Challenge: Repeat exactly the lines from the start of the entries below through the line containing "from mathutils import Vector, Matrix". Omit the rest.

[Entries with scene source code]
········

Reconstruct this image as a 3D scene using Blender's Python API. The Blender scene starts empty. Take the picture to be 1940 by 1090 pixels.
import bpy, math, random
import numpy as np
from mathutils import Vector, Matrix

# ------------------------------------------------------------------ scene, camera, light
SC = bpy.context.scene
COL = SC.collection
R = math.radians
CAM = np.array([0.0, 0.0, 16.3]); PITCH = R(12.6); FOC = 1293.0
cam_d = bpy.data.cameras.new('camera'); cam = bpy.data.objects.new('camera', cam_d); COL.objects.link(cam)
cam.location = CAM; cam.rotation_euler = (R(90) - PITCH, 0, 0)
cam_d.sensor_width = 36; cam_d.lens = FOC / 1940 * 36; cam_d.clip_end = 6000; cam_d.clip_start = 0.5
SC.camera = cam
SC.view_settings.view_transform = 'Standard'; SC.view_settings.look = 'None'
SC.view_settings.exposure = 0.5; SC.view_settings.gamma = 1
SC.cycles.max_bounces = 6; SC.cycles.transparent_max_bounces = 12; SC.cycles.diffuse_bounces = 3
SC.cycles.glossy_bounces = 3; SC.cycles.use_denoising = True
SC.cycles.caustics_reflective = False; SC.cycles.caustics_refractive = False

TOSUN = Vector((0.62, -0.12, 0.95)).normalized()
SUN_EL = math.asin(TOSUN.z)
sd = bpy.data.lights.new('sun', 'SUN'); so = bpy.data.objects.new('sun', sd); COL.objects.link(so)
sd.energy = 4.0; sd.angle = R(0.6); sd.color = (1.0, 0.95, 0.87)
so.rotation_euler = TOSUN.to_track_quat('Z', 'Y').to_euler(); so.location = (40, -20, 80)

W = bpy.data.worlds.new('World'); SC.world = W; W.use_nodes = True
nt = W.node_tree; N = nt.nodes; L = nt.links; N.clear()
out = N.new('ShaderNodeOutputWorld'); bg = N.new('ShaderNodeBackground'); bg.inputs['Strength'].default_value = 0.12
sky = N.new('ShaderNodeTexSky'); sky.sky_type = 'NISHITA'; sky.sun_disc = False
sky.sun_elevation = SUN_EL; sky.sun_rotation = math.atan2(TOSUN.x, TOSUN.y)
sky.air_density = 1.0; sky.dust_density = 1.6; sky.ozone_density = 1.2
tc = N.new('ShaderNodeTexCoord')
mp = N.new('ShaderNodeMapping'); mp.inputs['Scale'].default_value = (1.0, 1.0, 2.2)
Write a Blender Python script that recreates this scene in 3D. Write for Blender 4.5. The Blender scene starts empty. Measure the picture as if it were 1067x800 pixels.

········

Exercise solution:
Reconstruct this image as a 3D scene using Blender's Python API. The Blender scene starts empty. Take the picture to be 1940 by 1090 pixels.
import bpy, math, random
import numpy as np
from mathutils import Vector, Matrix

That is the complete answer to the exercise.